When Steve Goers closes his eyes, he can still see Joe Tulley. But he’s not pulling up for a jumper. He is running in the streets.
“He would run with the basketball beneath his arm in our neighborhood, going from his house to a nearby court to play. Not just once,” said Goers, a longtime Boylan coach whose 881 wins rank third in state history, “basically all summer when we weren’t playing.
“He epitomized what Boylan basketball was all about. He was extremely hard working. He didn’t need motivation. He had self-motivation.”
Tulley died Sept. 18, three weeks before his 44th birthday. He was living in Henderson, Nevada, with his wife, Rachel, and twin 13-year-old daughters, Susan and Brooklyn. He owned and operated a packaging distribution company.
More: Ron Balsam was like a brother to half tennis players in Rockford and father to other half
But in Rockford, he will always be remembered as one of the greatest players in Boylan’s grand history. Tulley was a three-time first-team all-conference pick for teams that went 88-10 from 1997-99. He is the second-leading scorer in Titans history with 1,724 points, trailing only Lee Lampley (2,419). He averaged 24.2 points as a senior, including a 54-point game against East that remains the NIC-10 record.
“He was so fun to watch, such a good shooter,” his uncle, Mike Tulley said. “He was good from anywhere.”
Any conversation about the greatest shooters in NIC-10 history start with Lampley, Hononegah’s Ryan Hoover, who went on to play at Notre Dame and then played in various pro leagues for 16 years, East’s Sincere Parker, who made over 100 3-pointers as a junior and had back-to-back 30-point games in college last year at St. Louis, and Joe Tulley II.
“That’s pretty accurate,” said East coach Roy Sackmaster, who coached Parker and played with Tulley for two years at Boylan. “As an absolute pure shooter, Joe was right there in the conversation with anybody.”
“To this day,” said Pecatonica coach Bobby Heisler, an all-conference player from Harlem who graduated the same year as Tulley in 1999 and also played with him in some “legendary summer pick-up games” at Rock Valley College. “Joe had the best mid-range jump shot I’ve seen in the area. It’s a skill that’s lost in today’s game.”

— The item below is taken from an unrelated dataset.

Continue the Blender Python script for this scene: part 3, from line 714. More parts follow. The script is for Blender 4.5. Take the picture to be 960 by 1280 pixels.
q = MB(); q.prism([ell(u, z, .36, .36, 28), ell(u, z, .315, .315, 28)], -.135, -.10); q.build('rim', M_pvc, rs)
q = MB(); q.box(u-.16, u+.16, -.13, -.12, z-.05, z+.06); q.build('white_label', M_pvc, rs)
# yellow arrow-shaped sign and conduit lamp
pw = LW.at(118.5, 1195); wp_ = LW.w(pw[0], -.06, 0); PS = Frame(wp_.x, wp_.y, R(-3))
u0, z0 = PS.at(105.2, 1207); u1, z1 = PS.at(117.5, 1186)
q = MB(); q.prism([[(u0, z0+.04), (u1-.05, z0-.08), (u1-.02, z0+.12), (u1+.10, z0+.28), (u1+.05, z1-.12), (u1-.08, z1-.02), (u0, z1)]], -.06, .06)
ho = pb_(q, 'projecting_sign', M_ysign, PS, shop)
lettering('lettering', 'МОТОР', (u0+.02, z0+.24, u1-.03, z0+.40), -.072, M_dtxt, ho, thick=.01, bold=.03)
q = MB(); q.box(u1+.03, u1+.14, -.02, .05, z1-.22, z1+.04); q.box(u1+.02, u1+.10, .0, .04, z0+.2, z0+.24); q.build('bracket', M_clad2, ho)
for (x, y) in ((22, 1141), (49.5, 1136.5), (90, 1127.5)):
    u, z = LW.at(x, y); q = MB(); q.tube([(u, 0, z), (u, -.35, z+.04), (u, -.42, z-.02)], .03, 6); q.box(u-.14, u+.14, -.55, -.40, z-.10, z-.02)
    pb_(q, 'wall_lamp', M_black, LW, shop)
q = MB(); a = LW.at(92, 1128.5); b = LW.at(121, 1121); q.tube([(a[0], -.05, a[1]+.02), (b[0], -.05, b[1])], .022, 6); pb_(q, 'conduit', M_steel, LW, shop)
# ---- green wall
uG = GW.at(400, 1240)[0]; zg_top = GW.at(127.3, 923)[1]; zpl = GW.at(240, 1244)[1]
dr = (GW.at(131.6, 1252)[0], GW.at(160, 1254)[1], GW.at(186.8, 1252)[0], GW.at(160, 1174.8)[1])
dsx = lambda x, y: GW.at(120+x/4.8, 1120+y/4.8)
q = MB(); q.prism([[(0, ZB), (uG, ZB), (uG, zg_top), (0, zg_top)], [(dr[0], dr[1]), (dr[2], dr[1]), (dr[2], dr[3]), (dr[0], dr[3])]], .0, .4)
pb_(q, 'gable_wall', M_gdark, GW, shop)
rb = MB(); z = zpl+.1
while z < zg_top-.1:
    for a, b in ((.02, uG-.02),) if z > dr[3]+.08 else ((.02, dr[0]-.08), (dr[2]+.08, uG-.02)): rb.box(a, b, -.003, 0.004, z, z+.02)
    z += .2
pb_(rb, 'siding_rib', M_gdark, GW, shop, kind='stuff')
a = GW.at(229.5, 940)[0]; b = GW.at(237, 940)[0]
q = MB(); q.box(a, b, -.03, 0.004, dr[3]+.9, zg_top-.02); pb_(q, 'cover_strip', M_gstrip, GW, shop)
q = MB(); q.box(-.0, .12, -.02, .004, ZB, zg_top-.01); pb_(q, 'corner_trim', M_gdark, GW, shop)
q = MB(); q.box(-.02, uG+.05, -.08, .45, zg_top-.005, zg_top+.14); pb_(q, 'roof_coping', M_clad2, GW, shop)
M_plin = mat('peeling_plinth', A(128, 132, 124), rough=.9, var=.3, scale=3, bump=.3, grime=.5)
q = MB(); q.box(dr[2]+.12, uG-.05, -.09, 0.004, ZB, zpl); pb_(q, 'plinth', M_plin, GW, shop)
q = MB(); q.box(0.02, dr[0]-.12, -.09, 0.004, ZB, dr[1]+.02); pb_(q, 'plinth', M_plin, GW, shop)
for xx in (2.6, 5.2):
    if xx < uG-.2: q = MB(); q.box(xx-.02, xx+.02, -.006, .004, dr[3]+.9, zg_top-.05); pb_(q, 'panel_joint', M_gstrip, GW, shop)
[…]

More: Rockford’s greatest games No. 10: Titans edge J-Hawks in OT
It was a skill he never really got to show in college. Tulley averaged 5.4 points, 1.8 rebounds and 1.2 assists in four years at DePaul. He looked like he was about to break out after his sophomore year. That was a dreadful year for DePaul, which began the season ranked No. 21 in the nation but fell apart and finished 4-12 in Conference USA. Tulley might have been the biggest bright spot as the season ended, averaging 12.7 points his final 15 games after averaging only 2.9 the first half of the season. Twice during that stretch he made six 3-pointers in a game, one shy of the school record at the time.
That encouraged coach Pat Kennedy to recast Tulley as a 3-point specialist. He opened his junior season shooting 2-for-14 back in Rockford at the MetroCentre in a preseason NIT win over Fordham. He was OK as a 3-point shooter (shooting .344 for his career) but the role never really fit him and DePaul got even worse, going 9-19 (2-14) and getting Kennedy fired.
“Joe could have been a phenomenal college player, but was completely underutilized,” Jeff Myers, Tulley’s back-court mate at Boylan who went on to start three years at Richmond, told the Register Star in a story four years ago about Rockford’s greatest basketball games. “The 3 was a component of his game, but it was not the only component of his game.”
Tulley scored 567 points in high school on 3-pointers. He scored two-thirds of his points from inside the 3-point arc.
“Joe was really good at moving without the ball to get open and reading screens and cutting across the defender’s face,” Sackmaster said. “He would hit that little floater or pull-up shot. He could score from all angles. He wasn’t one of those guys who lived and died by the 3. He had a really good all-around game and could score in a variety of ways. That’s what made him so hard to guard.”
But when his friends remember Joe Tulley playing basketball, they don’t think about what could have been. They think about what was. And how Joe Tulley made it happen. They think of Joe Tulley running through the streets, eager to play basketball. To work at basketball. To improve his already great game.
“I can’t remember any of my teammates, throughout all the sports I played at all the different levels, who poured as much work into their sport as much as Joe did,” said Sackmaster, who was also a star quarterback in his Boylan days. “His work ethic was just relentless. Just an unbelievable competitor.”